A visitor from outer space might be forgiven for not seeing the connection between what happened 2000 years ago and how we celebrate it the last week of December each year.

Our version of celebrating Christmas often has little to do with the reality behind Christmas.

Those days 2000 years ago are history.

Today we face polarization and conflict… even around our Christmas tables.

These days, chaotic and commercialized, press in our consciousness. Who has time to think about the deeper dimensions of Christmas or Christ’s Mass?

In this Vincentian Mindwalk Let’s explore the forgotten traumas of the first Christmas.

Is there any room in the inns of our lives?

In my lifetime, I have noticed a great shift in the kind of greeting cards people send one another.  They used to feature scenes celebrating some aspects of Christ’s birth.  Now so many focus on celebrating their family through sharing family pictures.

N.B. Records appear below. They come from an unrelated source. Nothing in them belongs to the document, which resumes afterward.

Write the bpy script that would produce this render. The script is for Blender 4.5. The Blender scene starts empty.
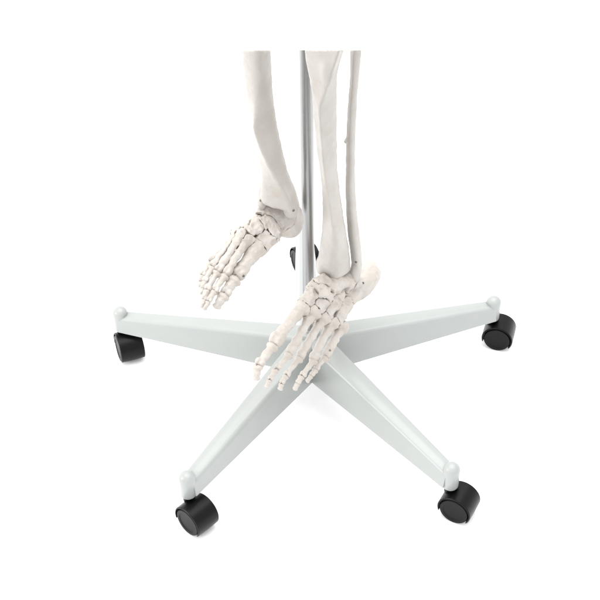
import bpy, bmesh, math
import numpy as np
from mathutils import Vector, Matrix

S = bpy.context.scene
COL = S.collection
RAD = math.radians

# ------------------------------------------------------------------ camera
D, H, PITCH, F = 1.25, 1.1634, 0.71429, 1292.1
CX = -0.01427
CAM = np.array([CX, -D, H])
cam_data = bpy.data.cameras.new('camera')
cam = bpy.data.objects.new('camera', cam_data)
COL.objects.link(cam)
cam.location = CAM
cam.rotation_euler = (math.pi/2 - PITCH, 0, 0)
cam_data.sensor_width = 36
cam_data.sensor_fit = 'HORIZONTAL'
cam_data.lens = 36*F/600
cam_data.clip_start = 0.05
cam_data.clip_end = 50
S.camera = cam

# ------------------------------------------------------------------ studio light
S.view_settings.view_transform = 'Standard'
S.view_settings.look = 'None'
S.view_settings.gamma = 1
S.view_settings.exposure = 0.12

w = bpy.data.worlds.new('World')
S.world = w
w.use_nodes = True
nt = w.node_tree
nt.nodes.clear()
wo = nt.nodes.new('ShaderNodeOutputWorld')
bg = nt.nodes.new('ShaderNodeBackground')
tc = nt.nodes.new('ShaderNodeTexCoord')
sx = nt.nodes.new('ShaderNodeSeparateXYZ')
ramp = nt.nodes.new('ShaderNodeValToRGB')
nt.links.new(tc.outputs['Generated'], sx.inputs[0])
mr = nt.nodes.new('ShaderNodeMapRange')
mr.inputs['From Min'].default_value = -1
mr.inputs['From Max'].default_value = 1
nt.links.new(sx.outputs['Z'], mr.inputs['Value'])
nt.links.new(mr.outputs[0], ramp.inputs[0])
ramp.color_ramp.elements[0].position = 0.40
ramp.color_ramp.elements[0].color = (0.30, 0.30, 0.31, 1)
ramp.color_ramp.elements[1].position = 0.52
ramp.color_ramp.elements[1].color = (1.0, 1.0, 1.0, 1)
side = nt.nodes.new('ShaderNodeMapRange')          # added world gradient: brighter left, dimmer right, so right-hand faces fall darker
side.inputs['From Min'].default_value = -0.9
side.inputs['From Max'].default_value = 0.9
side.inputs['To Min'].default_value = 1.04
side.inputs['To Max'].default_value = 0.70
nt.links.new(sx.outputs['X'], side.inputs['Value'])
mul = nt.nodes.new('ShaderNodeVectorMath')
mul.operation = 'SCALE'
nt.links.new(ramp.outputs[0], mul.inputs[0])
nt.links.new(side.outputs[0], mul.inputs['Scale'])
nt.links.new(mul.outputs[0], bg.inputs[0])
bg.inputs[1].default_value = 1.78
nt.links.new(bg.outputs[0], wo.inputs[0])


def softbox(name, loc, target, size, power, colour):
    l = bpy.data.lights.new(name, 'AREA')
    l.shape = 'RECTANGLE'
    l.size, l.size_y = size
    l.energy = power
    l.color = colour
    o = bpy.data.objects.new(name, l)
    o.location = loc
    o.rotation_euler = (Vector(target)-Vector(loc)).to_track_quat('-Z', 'Y').to_euler()
    COL.objects.link(o)


softbox('key_softbox', (-2.1, -0.75, 0.95), (0, 0, 0.2), (0.9, 0.9), 17, (1, 0.99, 0.975))
softbox('top_softbox', (0.1, 0.3, 2.4), (0, 0, 0), (2.4, 2.4), 62, (1, 1, 1))


# ------------------------------------------------------------------ pixel -> place helpers
FW = np.array([0, math.cos(PITCH), -math.sin(PITCH)])
UP = np.array([0, math.sin(PITCH), math.cos(PITCH)])


def at(px, py, Y):
    d = np.array([1., 0, 0])*(px-300)/F - UP*(py-300)/F + FW
    return CAM + d*(Y+D)/d[1]


def mpp(p):
    """metres per photo pixel at a point"""
    return float((np.asarray(p)-CAM) @ FW)/F


# ------------------------------------------------------------------ materials
def new_mat(name):
    m = bpy.data.materials.new(name)
    m.use_nodes = True
    n = m.node_tree.nodes
    l = m.node_tree.links
    return m, n, l, n['Principled BSDF']


def mat_bone(name, c1, c2, rough=0.5):
    m, n, l, b = new_mat(name)
    tc = n.new('ShaderNodeTexCoord')
    nz = n.new('ShaderNodeTexNoise')
    nz.inputs['Scale'].default_value = 38
    nz.inputs['Detail'].default_value = 5
    r = n.new('ShaderNodeValToRGB')
    r.color_ramp.elements[0].position = 0.36
    r.color_ramp.elements[0].color = (*c2, 1)
    r.color_ramp.elements[1].position = 0.62
    r.color_ramp.elements[1].color = (*c1, 1)
    l.new(tc.outputs['Object'], nz.inputs['Vector'])
    l.new(nz.outputs[0], r.inputs[0])
    l.new(r.outputs[0], b.inputs['Base Color'])
    b.inputs['Roughness'].default_value = rough
    b.inputs['Subsurface Weight'].default_value = 0.15
    b.inputs['Subsurface Radius'].default_value = (1.0, 0.7, 0.5)
    b.inputs['Subsurface Scale'].default_value = 0.003
    n2 = n.new('ShaderNodeTexNoise')
    n2.inputs['Scale'].default_value = 260
    n2.inputs['Detail'].default_value = 6
    n2.inputs['Roughness'].default_value = 0.65
    l.new(tc.outputs['Object'], n2.inputs['Vector'])
    bp = n.new('ShaderNodeBump')
    bp.inputs['Strength'].default_value = 0.6
    bp.inputs['Distance'].default_value = 0.0009
    l.new(n2.outputs[0], bp.inputs['Height'])
    l.new(bp.outputs[0], b.inputs['Normal'])
    return m


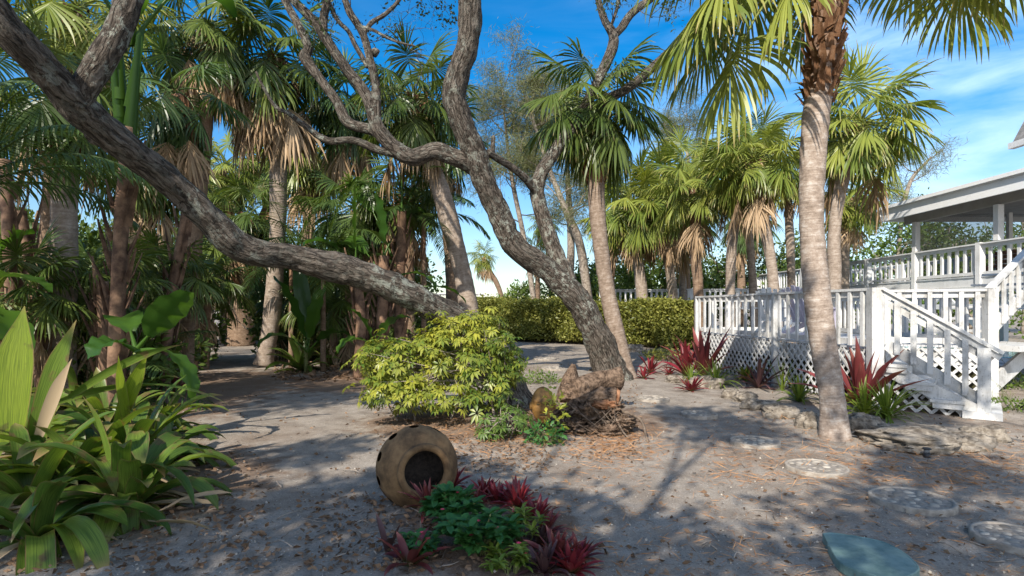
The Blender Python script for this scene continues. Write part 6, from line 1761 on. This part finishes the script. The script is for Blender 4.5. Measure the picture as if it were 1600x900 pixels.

Of course, we can and should celebrate our families … but are we losing sight of “reason for the season?”

Another interesting question to ask today is how many Chrisians will, with their families, gather in Eucharist to celebrate with the larger family of believers to which we belong?

At best, on Christmas day, we set aside one hour out of the 168 hours in a week. But even that one hour is distracted by thoughts of what we still must do for the rest of the day. Our inner worlds are “heavy burdened.”

Yes, the days long ago brought “glad tidings.” But so often, we have succeeded in separating even the glad tidings from the traumas surrounding Christ’s birth.

Forgotten traumas of the first Christmas

Today we rarely have the time and psychic energy to wrestle with the reality of the circumstances of what happened on the first Christmas.

We gloss over the news that Jesus’ arrival

  • confused Mary when she was told about it;
  • caused Joseph to consider divorce;
  • and, in King Herod, ignited a genocidal fury. 

Perhaps because he wanted to know how rich he was Herod calls a census! That meant everyone had travel to their native towns. Whether they liked it or not!

Once Jesus is born,

  • Mary and Joseph had to flee Bethlehem to evade Herod’s assassins. 
  • The Holy Innocents were born “around the time Jesus was born.” For this they paid with their lives and parents weep bitterly!
  • The Holy Family must wait in a strange land until an angel tells Joseph to return.
  • Joseph, warned by another angel, decides to relocate to Nazareth. 

Real people 2000 years ago experienced a mix of joy and confusion, happiness and worry. All were part of the first Christmas.

Challenge – connect past realities with our present realities

Who has time, to realize that each of the people at that time is, in a way, still alive in us today?

There is a Herod who hides in us all.

So does an innkeeper who had no clue about the identity of this literally poor traveling family.

Do we see ourselves as Joseph concerned with feeding and protecting his family. Or Mary wanting at least the basics for her son?

Can we be Shepherds and angels tell of the “Good News”!  What is that Good News for today?

Are we among the many sleeping inhabitants of Bethlehem and the surrounding lands who had no clue about what was happening in their midst?

And what about the seekers from the fringes in our midst?

An invitation…

Take just 5 minutes each day to think of the forgotten traumas of those days and imagine yourself as one of the figures in your favorite nativity scene.